--- Begin Provided material ---

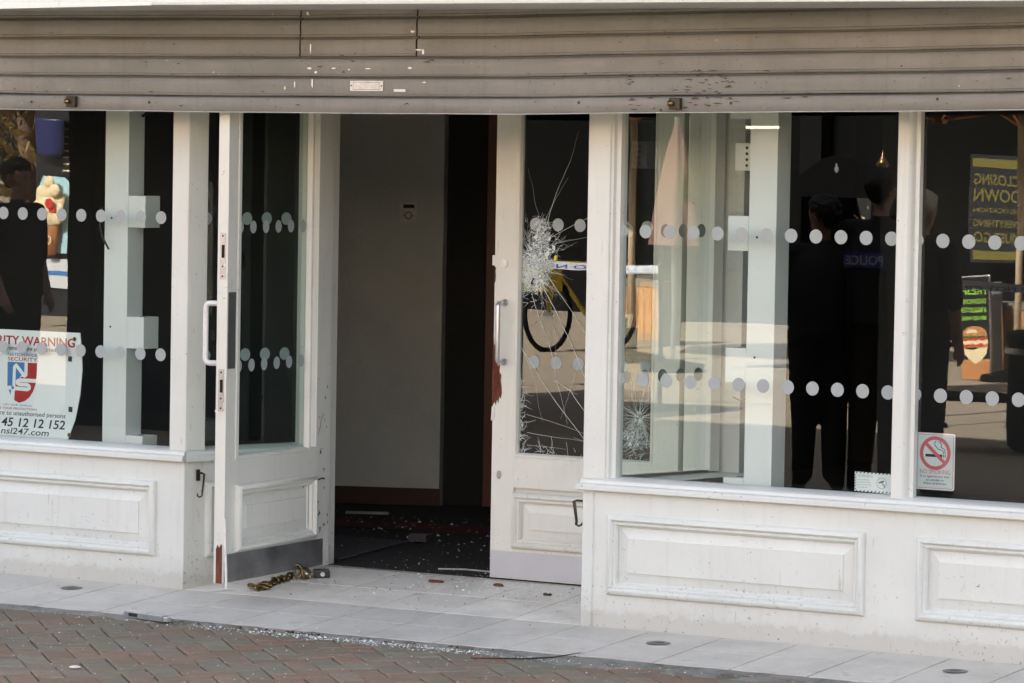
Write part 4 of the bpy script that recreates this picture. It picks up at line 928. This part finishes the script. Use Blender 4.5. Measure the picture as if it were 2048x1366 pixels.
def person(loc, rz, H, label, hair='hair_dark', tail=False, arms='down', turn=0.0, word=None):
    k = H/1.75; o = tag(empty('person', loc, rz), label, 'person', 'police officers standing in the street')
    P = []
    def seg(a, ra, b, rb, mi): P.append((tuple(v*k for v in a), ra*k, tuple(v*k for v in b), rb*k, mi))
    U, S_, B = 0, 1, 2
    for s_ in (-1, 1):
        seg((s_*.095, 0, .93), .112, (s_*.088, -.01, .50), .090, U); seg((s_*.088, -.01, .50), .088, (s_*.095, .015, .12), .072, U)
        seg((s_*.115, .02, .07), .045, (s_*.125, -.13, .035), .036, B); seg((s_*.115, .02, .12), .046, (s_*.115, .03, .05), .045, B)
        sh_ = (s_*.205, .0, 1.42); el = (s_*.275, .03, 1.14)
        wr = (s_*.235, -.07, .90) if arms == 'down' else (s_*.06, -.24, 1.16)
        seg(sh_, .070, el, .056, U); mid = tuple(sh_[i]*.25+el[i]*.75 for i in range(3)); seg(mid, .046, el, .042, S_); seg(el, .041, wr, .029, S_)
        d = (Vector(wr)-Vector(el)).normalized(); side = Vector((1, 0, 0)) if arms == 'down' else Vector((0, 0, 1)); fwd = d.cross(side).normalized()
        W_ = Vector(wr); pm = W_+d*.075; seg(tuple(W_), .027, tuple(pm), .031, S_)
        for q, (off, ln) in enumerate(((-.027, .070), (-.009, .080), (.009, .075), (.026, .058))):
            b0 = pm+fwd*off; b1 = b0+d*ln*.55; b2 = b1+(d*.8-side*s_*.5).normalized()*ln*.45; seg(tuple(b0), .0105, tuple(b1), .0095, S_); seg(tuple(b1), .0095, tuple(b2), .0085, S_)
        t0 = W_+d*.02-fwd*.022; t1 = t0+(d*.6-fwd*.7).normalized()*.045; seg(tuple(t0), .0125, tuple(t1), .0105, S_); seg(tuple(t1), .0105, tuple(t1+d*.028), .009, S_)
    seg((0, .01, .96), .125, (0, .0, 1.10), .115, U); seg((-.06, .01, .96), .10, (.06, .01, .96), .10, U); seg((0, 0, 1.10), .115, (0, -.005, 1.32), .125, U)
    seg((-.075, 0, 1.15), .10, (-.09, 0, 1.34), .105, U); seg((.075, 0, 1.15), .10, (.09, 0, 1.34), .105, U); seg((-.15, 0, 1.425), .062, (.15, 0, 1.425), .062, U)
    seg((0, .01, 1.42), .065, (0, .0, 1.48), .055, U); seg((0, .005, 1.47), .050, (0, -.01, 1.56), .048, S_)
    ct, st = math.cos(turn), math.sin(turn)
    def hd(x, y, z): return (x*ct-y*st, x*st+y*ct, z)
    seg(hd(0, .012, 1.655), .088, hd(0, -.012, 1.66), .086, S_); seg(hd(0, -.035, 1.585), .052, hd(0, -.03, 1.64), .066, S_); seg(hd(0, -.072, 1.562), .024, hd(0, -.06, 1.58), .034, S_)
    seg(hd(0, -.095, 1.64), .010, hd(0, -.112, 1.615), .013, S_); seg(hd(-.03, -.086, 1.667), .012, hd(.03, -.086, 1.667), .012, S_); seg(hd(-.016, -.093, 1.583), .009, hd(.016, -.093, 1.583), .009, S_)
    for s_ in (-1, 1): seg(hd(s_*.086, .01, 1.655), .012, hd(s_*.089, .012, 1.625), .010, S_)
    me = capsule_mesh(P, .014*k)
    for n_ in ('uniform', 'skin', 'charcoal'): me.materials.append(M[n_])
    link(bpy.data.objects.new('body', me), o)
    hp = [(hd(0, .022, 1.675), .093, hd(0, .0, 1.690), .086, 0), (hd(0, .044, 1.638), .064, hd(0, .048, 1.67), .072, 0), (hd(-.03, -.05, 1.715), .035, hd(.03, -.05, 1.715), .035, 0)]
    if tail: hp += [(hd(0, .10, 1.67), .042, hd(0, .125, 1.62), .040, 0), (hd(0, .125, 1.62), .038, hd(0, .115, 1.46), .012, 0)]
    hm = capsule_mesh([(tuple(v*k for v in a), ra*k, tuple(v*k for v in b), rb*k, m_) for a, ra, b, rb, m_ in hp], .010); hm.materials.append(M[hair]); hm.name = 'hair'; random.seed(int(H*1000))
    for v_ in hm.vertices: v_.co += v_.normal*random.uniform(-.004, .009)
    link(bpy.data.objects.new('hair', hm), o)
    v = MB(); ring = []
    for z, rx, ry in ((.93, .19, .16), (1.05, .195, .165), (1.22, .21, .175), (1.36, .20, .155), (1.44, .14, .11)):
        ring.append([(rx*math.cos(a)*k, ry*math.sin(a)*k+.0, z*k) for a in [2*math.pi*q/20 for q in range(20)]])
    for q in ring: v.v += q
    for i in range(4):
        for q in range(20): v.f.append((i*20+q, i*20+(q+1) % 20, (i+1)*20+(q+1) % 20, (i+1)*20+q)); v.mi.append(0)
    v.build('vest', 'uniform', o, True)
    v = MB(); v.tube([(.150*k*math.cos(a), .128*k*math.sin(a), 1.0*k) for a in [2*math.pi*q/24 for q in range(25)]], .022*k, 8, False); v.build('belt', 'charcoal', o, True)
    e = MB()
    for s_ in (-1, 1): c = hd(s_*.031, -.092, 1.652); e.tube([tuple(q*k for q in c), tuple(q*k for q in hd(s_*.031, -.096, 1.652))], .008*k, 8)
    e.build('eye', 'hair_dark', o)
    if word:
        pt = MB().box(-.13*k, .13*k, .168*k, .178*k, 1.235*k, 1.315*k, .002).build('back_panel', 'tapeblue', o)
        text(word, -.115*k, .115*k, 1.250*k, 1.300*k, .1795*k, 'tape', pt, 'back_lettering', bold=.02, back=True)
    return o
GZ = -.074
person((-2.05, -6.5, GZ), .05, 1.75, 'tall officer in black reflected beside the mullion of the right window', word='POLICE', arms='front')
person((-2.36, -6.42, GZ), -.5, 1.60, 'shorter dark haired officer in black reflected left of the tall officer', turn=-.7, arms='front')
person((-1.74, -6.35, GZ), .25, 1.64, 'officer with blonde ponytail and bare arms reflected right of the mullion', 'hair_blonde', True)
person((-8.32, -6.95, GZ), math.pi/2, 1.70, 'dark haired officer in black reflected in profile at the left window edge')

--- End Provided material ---
--- Begin Provided material ---

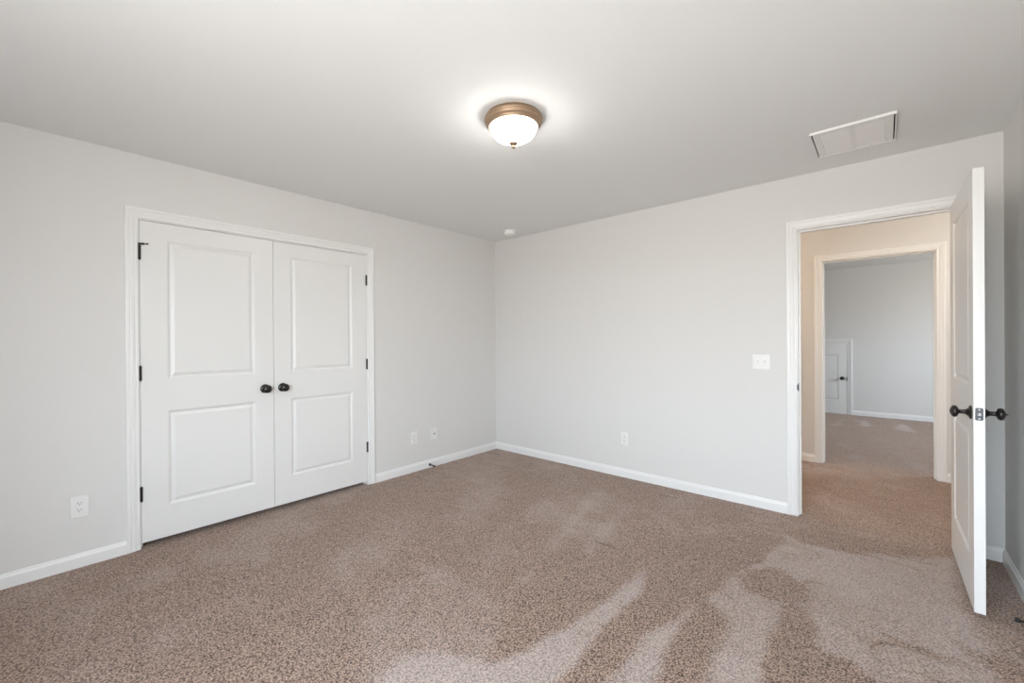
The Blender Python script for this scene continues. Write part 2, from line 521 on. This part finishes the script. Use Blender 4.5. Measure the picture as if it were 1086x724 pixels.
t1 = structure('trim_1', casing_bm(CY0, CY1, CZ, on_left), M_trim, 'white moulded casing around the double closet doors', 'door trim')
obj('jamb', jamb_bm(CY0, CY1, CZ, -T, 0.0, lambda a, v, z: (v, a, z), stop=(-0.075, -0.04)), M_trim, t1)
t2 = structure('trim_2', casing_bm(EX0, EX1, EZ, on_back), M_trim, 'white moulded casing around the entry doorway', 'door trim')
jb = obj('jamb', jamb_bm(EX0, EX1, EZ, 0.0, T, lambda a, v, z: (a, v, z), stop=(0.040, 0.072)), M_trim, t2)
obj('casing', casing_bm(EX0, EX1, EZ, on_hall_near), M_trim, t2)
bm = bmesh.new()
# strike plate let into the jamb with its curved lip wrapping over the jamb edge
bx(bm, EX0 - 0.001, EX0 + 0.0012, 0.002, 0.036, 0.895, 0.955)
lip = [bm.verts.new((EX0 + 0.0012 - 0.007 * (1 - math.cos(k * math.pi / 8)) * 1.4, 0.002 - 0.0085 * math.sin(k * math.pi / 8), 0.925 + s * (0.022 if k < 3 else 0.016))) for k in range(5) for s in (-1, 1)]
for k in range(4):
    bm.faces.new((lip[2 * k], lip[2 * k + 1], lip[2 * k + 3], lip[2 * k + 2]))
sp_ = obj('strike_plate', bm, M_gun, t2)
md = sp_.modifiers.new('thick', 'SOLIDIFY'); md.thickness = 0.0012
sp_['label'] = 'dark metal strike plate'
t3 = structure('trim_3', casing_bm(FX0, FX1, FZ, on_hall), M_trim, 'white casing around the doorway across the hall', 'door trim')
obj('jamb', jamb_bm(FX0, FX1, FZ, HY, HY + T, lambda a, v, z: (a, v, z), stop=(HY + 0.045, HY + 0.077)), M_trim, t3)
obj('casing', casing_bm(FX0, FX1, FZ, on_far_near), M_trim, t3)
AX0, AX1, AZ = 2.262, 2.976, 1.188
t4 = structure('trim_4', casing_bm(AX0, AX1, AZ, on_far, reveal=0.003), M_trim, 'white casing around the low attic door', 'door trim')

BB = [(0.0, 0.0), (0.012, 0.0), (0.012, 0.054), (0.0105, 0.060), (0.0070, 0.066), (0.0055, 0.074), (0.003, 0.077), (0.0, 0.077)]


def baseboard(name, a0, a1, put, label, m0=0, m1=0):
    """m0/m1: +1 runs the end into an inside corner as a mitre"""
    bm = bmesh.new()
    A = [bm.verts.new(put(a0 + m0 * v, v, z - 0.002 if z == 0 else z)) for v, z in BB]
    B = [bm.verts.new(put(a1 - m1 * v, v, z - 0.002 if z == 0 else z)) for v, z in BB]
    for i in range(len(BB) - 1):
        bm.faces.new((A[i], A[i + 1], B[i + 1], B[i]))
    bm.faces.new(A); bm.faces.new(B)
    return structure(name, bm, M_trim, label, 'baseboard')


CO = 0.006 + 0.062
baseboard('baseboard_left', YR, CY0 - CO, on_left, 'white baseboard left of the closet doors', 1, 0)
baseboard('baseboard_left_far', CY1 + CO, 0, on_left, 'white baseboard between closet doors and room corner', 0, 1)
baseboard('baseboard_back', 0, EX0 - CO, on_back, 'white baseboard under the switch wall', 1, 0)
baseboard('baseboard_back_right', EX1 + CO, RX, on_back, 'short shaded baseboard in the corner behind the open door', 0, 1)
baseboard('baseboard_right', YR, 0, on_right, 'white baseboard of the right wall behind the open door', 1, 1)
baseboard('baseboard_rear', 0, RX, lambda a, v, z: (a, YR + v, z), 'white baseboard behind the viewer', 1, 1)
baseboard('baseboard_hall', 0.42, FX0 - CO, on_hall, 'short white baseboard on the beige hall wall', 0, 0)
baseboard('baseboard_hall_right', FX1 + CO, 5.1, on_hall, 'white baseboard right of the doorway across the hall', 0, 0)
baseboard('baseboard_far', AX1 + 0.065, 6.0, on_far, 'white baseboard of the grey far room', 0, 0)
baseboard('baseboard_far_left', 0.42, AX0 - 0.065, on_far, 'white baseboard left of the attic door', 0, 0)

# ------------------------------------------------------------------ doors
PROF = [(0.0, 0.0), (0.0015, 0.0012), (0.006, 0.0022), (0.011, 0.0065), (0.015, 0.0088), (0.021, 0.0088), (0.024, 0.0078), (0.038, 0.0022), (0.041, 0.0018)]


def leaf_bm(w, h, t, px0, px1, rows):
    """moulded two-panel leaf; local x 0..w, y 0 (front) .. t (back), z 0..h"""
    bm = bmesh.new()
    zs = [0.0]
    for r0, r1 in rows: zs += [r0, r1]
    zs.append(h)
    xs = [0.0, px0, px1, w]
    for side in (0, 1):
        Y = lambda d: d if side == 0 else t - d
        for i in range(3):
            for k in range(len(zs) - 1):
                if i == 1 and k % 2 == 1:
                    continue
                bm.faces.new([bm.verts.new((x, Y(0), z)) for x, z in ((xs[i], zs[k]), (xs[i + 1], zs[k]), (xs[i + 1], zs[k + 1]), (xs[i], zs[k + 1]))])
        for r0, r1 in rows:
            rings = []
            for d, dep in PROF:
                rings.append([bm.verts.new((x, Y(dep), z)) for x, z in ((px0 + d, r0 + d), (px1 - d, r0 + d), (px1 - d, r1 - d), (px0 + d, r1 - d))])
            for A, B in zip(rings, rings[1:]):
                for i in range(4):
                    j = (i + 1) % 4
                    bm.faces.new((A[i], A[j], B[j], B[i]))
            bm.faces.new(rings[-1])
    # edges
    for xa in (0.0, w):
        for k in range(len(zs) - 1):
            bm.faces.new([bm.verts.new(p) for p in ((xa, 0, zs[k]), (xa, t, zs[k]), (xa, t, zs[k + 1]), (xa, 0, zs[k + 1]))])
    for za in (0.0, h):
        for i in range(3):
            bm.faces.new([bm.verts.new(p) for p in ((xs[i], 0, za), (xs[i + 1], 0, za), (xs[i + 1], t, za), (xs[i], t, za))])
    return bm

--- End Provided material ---
--- Begin Provided material ---

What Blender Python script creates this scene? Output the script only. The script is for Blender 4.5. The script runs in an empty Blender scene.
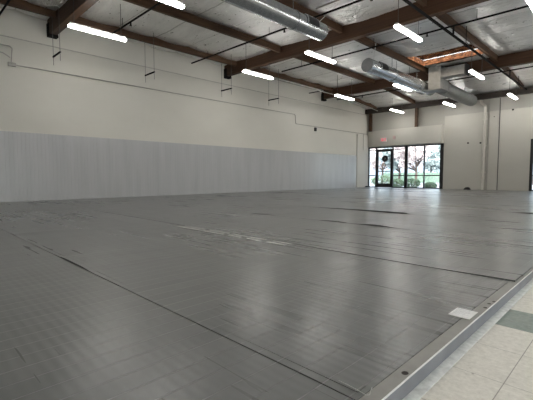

--- End Provided material ---

*Your goal*.
Give only a number: how many lines of the data hold the string "picture"?

*Solution*.
2